Instructions for the task:
Output the lines from the top of the entries below to the line with "R = random.Random(7)", both included, exactly and without pictures.

--- begin ---

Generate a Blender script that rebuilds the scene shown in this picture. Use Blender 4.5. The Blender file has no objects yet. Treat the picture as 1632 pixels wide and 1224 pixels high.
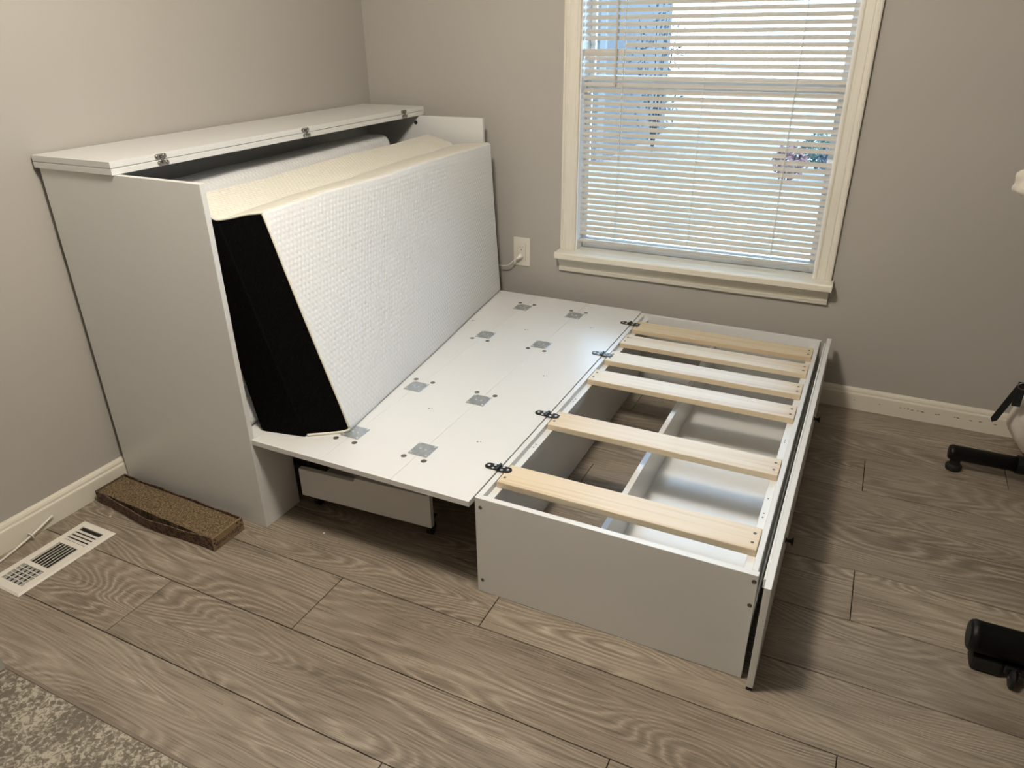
import bpy, bmesh, math, random
from mathutils import Vector, Matrix

scene = bpy.context.scene
COL = scene.collection
R = random.Random(7)

# ------------------------------------------------------------------ camera
cam_d = bpy.data.cameras.new('camera'); cam = bpy.data.objects.new('camera', cam_d)
COL.objects.link(cam); scene.camera = cam
yaw, pitch, roll = 0.4580, -0.4588, -0.0128
fwd = Vector((-math.sin(yaw) * math.cos(pitch), math.cos(yaw) * math.cos(pitch), math.sin(pitch)))
rt = Vector((math.cos(yaw), math.sin(yaw), 0)); up = rt.cross(fwd)
r2 = rt * math.cos(roll) + up * math.sin(roll); u2 = up * math.cos(roll) - rt * math.sin(roll)
cam.matrix_world = Matrix(((r2.x, u2.x, -fwd.x, 2.3103), (r2.y, u2.y, -fwd.y, -3.1445), (r2.z, u2.z, -fwd.z, 1.5067), (0, 0, 0, 1)))
cam_d.sensor_fit = 'HORIZONTAL'; cam_d.sensor_width = 36; cam_d.lens = 1159.364 / 1632 * 36
cam_d.clip_start = 0.05

# ------------------------------------------------------------------ light
world = bpy.data.worlds.new('world'); scene.world = world; world.use_nodes = True
bg = world.node_tree.nodes['Background']; bg.inputs[0].default_value = (0.50, 0.73, 1.0, 1); bg.inputs[1].default_value = 10.0
lamp_d = bpy.data.lights.new('ceiling_lamp_light', 'POINT'); lamp_d.energy = 94; lamp_d.color = (1.0, 0.915, 0.79)
lamp_d.shadow_soft_size = 0.13
lamp = bpy.data.objects.new('ceiling_lamp_light', lamp_d); lamp.location = (1.50, -2.10, 2.32); COL.objects.link(lamp)
vs = scene.view_settings
vs.view_transform = 'Standard'; vs.look = 'None'; vs.gamma = 1; vs.use_curve_mapping = False; vs.exposure = 0.0
scene.display_settings.display_device = 'sRGB'

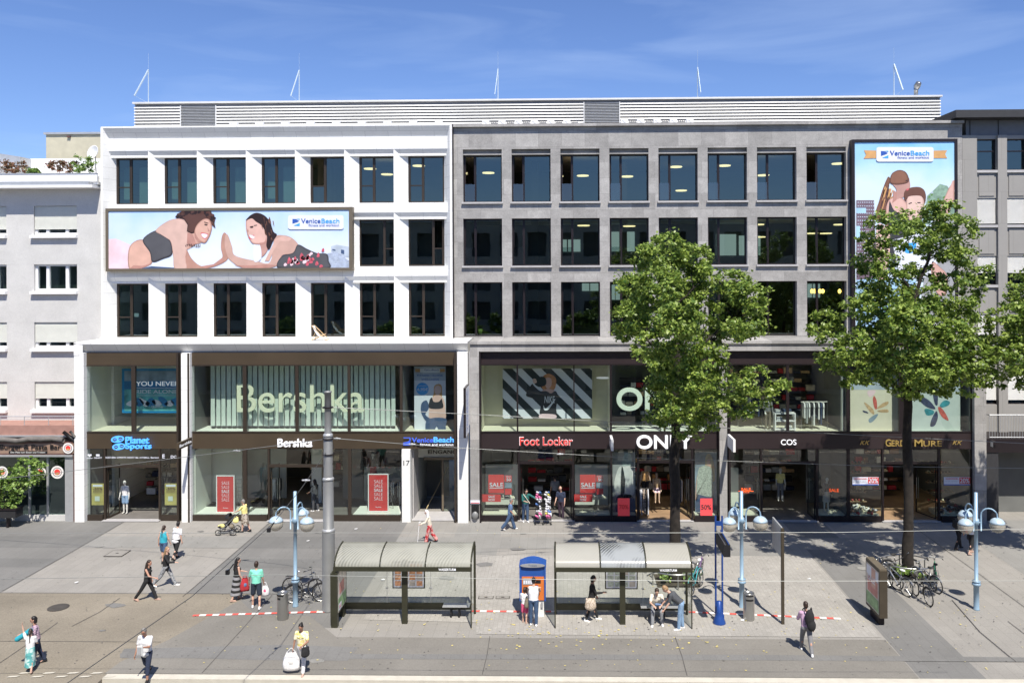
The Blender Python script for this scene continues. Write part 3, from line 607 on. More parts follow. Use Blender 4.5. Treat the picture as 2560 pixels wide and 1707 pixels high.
# square pale blocks along the parapet
M('concrete_pale', (.74, .74, .73), .8, 0, .05)
bx = MB(); bx.box(-.19, .19, -.16, .16, 0, .30, 'concrete_pale'); bx.prism([(-.13, .22), (-.02, .18), (.02, .11), (.13, .07), (.12, .05), (.0, .08), (-.04, .15), (-.14, .20)], 'y', -.164, -.158, 'grey_metal')
proto = None
wl = ['first', 'second', 'third', 'fourth', 'fifth', 'sixth', 'seventh', 'eighth', 'ninth', 'tenth']
for k, px in enumerate((585, 649.5, 713.5, 777, 840.7, 905, 969, 1033.5, 1097.5)):
    x, z = P(px, 316, D2+.35)
    lb = f'{wl[k]} square white block from the left on the white parapet'
    if proto is None: proto = bx.build('roof_block', world=False, loc=(x, D2+.35, 20.785)); o = proto
    else: o = proto.copy(); C.objects.link(o); o.location = (x, D2+.35, 20.785)
    tag(o, lb, 'roof block', 'square blocks along the parapet')
gxs = [1215, 1255.5, 1296, 1336, 1377, 1417, 1560.5, 1601, 1642, 1683, 1724]
for k, px in enumerate(gxs):
    x, z = P(px, 311, D2+.4); o = proto.copy(); C.objects.link(o); o.location = (x, D2+.4, 20.765)
    tag(o, (wl[k] + ' square white block from the left on the grey parapet') if k < 10 else 'rightmost square white block on the grey parapet', 'roof block', 'square blocks along the parapet')
vt = None; vl = ['left of the roof vent grille' , 'right of the roof vent grille']
for k, px in enumerate((1236, 1276, 1316, 1357, 1397, 1437, 1581, 1622, 1662, 1703)):
    x, z = P(px, 305, D2+.75)
    if vt is None:
        q = MB(); q.box(-.20, .20, -.1, .1, .02, .13, 'concrete_pale'); q.prism([(-.1, .13), (.1, .13), (.14, .2), (-.14, .2)], 'x', -.18, .18, 'grey_metal')
        for s in (-.16, -.05, .06, .17): q.box(s-.02, s+.02, -.16, -.1, .20, .26, 'louvre_dark')
        for s in (-.25, .25): q.ell((s, 0, .15), (.05, .05, .07), 'concrete_pale')
        vt = q.build('roof_bracket', world=False, loc=(x, D2+.75, 20.78)); o = vt
    else: o = vt.copy(); C.objects.link(o); o.location = (x, D2+.75, 20.78)
    n_ = k if k < 6 else k-6
    tag(o, f'{wl[n_]} finned bracket from the left, {"left" if k < 6 else "right"} of the roof vent grille' if k not in (5,) else 'finned bracket nearest the roof vent grille on its left side', 'bracket', 'finned brackets between the parapet blocks')

# ---- left neighbour
LN = E('apartment_building', (-30, 43.2, 0), 'pale grey rendered apartment house with roller shutters at the left edge', 'building')
M('maroon', (.14, .07, .06), .5, .1, .15); M('red_brick_tile', (.34, .19, .155), .8, 0, .12, 3); M('shutter', (.62, .63, .58), .6, 0, .03)
b = MB(); xn0, xn1 = -48, P(253, 600, D2)[0]-.01
wz = [(P(590, D2, 130)[1], P(515, D2, 130)[1]), (P(731, D2, 130)[1], P(661, D2, 130)[1]), (P(873, D2, 130)[1], P(806, D2, 130)[1]), (P(1032, D2, 130)[1], P(955, D2, 130)[1])]
wz = [(P(80, a, D2)[1], P(80, c, D2)[1]) for a, c in ((588, 515), (728, 661), (871, 806), (1024, 955))]
wx = [(P(82, 700, D2)[0], P(190, 700, D2)[0])]; lx = wx[0][0]-3.85; wx = [(lx-3.85, lx-3.85+2.33), (lx, lx+2.33)]+wx
ztop = P(100, 476, D2)[1]
zs = [4.2]; 
for a, c in wz[::-1]: zs += [a, c]
zs.append(ztop+.45)
for k in range(0, len(zs), 2): b.box(xn0, xn1, D2+.1, D2+.5, zs[k], zs[k+1], 'stucco')
for a, c in wz:
    xs = [xn0]+[v for q in wx for v in q]+[xn1]
    for k in range(0, len(xs), 2): b.box(xs[k], xs[k+1], D2+.103, D2+.5, a+.001, c-.001, 'stucco')
b.box(xn0, xn1, D2+.8, D2+.9, 4, ztop, 'room_dark')
b.build('wall', None, LN)
for ci, (a, c) in enumerate(wx):
    for ri, (z0, z1) in enumerate(wz):
        f_ = MB(); h = z1-z0; wd = c-a
        f_.box(a+.001, a+.13, D2+.25, D2+.4, z0, z1); f_.box(c-.05, c-.001, D2+.25, D2+.4, z0, z1); f_.box(a+.13, c-.05, D2+.252, D2+.38, z0, z0+.13)
        f_.box(a+.13, c-.05, D2+.252, D2+.38, z1-.1, z1); f_.box(a+wd*.25, a+wd*.32, D2+.251, D2+.39, z0+.13, z1-.1); f_.box(a+wd*.70, a+wd*.77, D2+.251, D2+.39, z0+.13, z1-.1)
        w_ = f_.build('window', 'white_plastic', LN)
        q = MB(); q.poly([(a+.05, D2+.36, z0+.05), (c-.05, D2+.36, z0+.05), (c-.05, D2+.36, z1-.05), (a+.05, D2+.36, z1-.05)]); q.build('pane', 'window_glass', w_)
        q = MB(); q.box(a-.12, c+.05, D2-.12, D2+.3, z0-.16, z0-.002); q.build('window_sill', 'white_plastic', w_)
        if ri != 1:
            q = MB(); zz = z1-.02; zl = z0+(.34 if ri == 0 else .36)
            if ri == 3: zl = z0+h*.42
            while zz > zl: q.prism([(D2+.18, zz), (D2+.165, zz-.03), (D2+.18, zz-.058), (D2+.2, zz-.058), (D2+.2, zz)][::-1], 'x', a+.02, c-.02); zz -= .06
            q.build('roller_shutter', 'shutter', w_)
b = MB()   # eaves, roof edge, terrace above the ground floor, parapets
ze = P(100, 470, D2-.6)[1]; b.box(xn0, xn1-.05, D2-.75, D2+1, ze, ze+.14, 'white_plastic'); b.box(xn0, xn1-.3, D2-.68, D2+.6, ze+.142, ze+.34, 'grey_metal')
zr = P(100, 436, D2-.3)[1]; b.box(xn0, xn1-.02, D2-.35, D2-.25, ze+.35, zr, 'white_plastic'); b.box(xn0, xn1-.01, D2-.38, D2-.22, zr, zr+.05, 'grey_metal')
b.box(xn0, xn1-.02, D2-.24, D2+9, ze+.2, ze+.36, 'concrete_pale')
b.build('eaves', None, LN)
b = MB(); yb = 49.; a = P(115, 337, yb); c = P(232, 396, yb)
M('old_concrete', (.50, .47, .36), .9, 0, .1, 2); b.box(a[0], c[0]+2.5, yb, yb+3, ze+.3, a[1], 'old_concrete'); b.box(a[0]-.1, c[0]+2.6, yb-.1, yb+3.1, a[1], a[1]+.12, 'grey_metal'); b.box(a[0]+1.3, a[0]+1.5, yb-.12, yb, a[1]-.18, a[1]-.1, 'maroon')
b.build('lift_housing', None, LN)
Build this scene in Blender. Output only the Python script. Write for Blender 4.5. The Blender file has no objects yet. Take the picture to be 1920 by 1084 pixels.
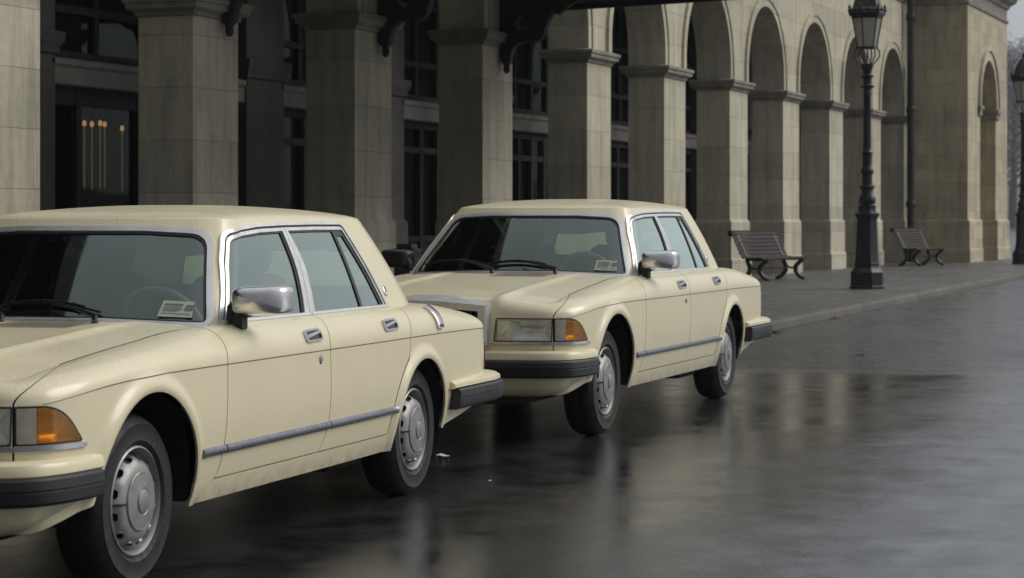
import bpy, bmesh, math, random
import numpy as np
from mathutils import Vector, Matrix
random.seed(7); rng = np.random.RandomState(7)
SC = bpy.context.scene
COL = SC.collection
R = math.radians
TB = R(20.99)                     # angle between the view axis and the street (+X)
HE = 1.39                         # eye height

# ------------------------------------------------------------------ materials
def nmat(name):
    m = bpy.data.materials.new(name); m.use_nodes = True
    nt = m.node_tree; nt.nodes.clear()
    out = nt.nodes.new('ShaderNodeOutputMaterial')
    return m, nt, out
class NT:
    def __init__(s, nt): s.nt = nt
    def n(s, t, **kw):
        nd = s.nt.nodes.new('ShaderNode' + t)
        for k, v in kw.items():
            if k.startswith('_'): setattr(nd, k[1:], v)
            else:
                key = k.replace('__', ' ')
                s.set(nd.inputs[key], v)
        return nd
    def set(s, sock, v):
        if hasattr(v, 'links') or hasattr(v, 'is_linked'): s.nt.links.new(v, sock)
        else: sock.default_value = v
    def math(s, op, a, b=0.0, c=None, clamp=False):
        nd = s.nt.nodes.new('ShaderNodeMath'); nd.operation = op; nd.use_clamp = clamp
        s.set(nd.inputs[0], a); s.set(nd.inputs[1], b)
        if c is not None: s.set(nd.inputs[2], c)
        return nd.outputs[0]
    def ramp(s, fac, stops):
        nd = s.nt.nodes.new('ShaderNodeValToRGB'); cr = nd.color_ramp
        while len(cr.elements) < len(stops): cr.elements.new(0.5)
        for e, (p, c) in zip(cr.elements, stops):
            e.position = p; e.color = c if len(c) == 4 else (*c, 1)
        s.set(nd.inputs[0], fac); return nd.outputs[0]
    def rampv(s, fac, stops): return s.ramp(fac, [(p, (v, v, v)) for p, v in stops])
    def mix(s, fac, a, b, op='MIX'):
        nd = s.nt.nodes.new('ShaderNodeMix'); nd.data_type = 'RGBA'; nd.blend_type = op
        s.set(nd.inputs[0], fac); s.set(nd.inputs[6], a); s.set(nd.inputs[7], b); return nd.outputs[2]
    def pos(s): return s.nt.nodes.new('ShaderNodeNewGeometry').outputs['Position']
    def obj(s): return s.nt.nodes.new('ShaderNodeTexCoord').outputs['Object']
    def noise(s, vec, scale, detail=4, rough=.55, col=False):
        nd = s.nt.nodes.new('ShaderNodeTexNoise'); s.set(nd.inputs['Vector'], vec)
        nd.inputs['Scale'].default_value = scale; nd.inputs['Detail'].default_value = detail
        nd.inputs['Roughness'].default_value = rough
        return nd.outputs['Color' if col else 'Fac']
    def scale(s, vec, v):
        nd = s.nt.nodes.new('ShaderNodeVectorMath'); nd.operation = 'MULTIPLY'
        s.set(nd.inputs[0], vec); nd.inputs[1].default_value = v; return nd.outputs[0]
    def bump(s, h, strength=.3, dist=.01):
        nd = s.nt.nodes.new('ShaderNodeBump'); s.set(nd.inputs['Height'], h)
        nd.inputs['Strength'].default_value = strength; nd.inputs['Distance'].default_value = dist
        return nd.outputs[0]
def c4(c): return (*c, 1) if len(c) == 3 else c
def principled(name, col, rough=.5, metal=0., coat=0., spec=.5, nvar=0., nscale=5., bump=0., bscale=60., bdist=.003):
    m, nt, out = nmat(name); N = NT(nt)
    b = N.n('BsdfPrincipled'); nt.links.new(b.outputs[0], out.inputs[0])
    b.inputs['Base Color'].default_value = c4(col); b.inputs['Roughness'].default_value = rough
    b.inputs['Metallic'].default_value = metal; b.inputs['Coat Weight'].default_value = coat
    b.inputs['Coat Roughness'].default_value = .06; b.inputs['Specular IOR Level'].default_value = spec
    if nvar:
        f = N.noise(N.obj(), nscale, 5)
        lo = tuple(x * (1 - nvar) for x in col); hi = tuple(min(1, x * (1 + nvar)) for x in col)
        N.set(b.inputs['Base Color'], N.ramp(f, [(.3, lo), (.7, hi)]))
        N.set(b.inputs['Roughness'], N.rampv(N.noise(N.obj(), nscale * 2.3, 4), [(.3, max(.03, rough * .8)), (.7, min(1, rough * 1.25))]))
    if bump: N.set(b.inputs['Normal'], N.bump(N.noise(N.obj(), bscale, 3), bump, bdist))
    return m
M = {}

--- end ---

Answer for the task:
Generate a Blender script that rebuilds the scene shown in this picture. Use Blender 4.5. The Blender file has no objects yet. Treat the picture as 1632 pixels wide and 1224 pixels high.
import bpy, bmesh, math, random
from mathutils import Vector, Matrix

scene = bpy.context.scene
COL = scene.collection
R = random.Random(7)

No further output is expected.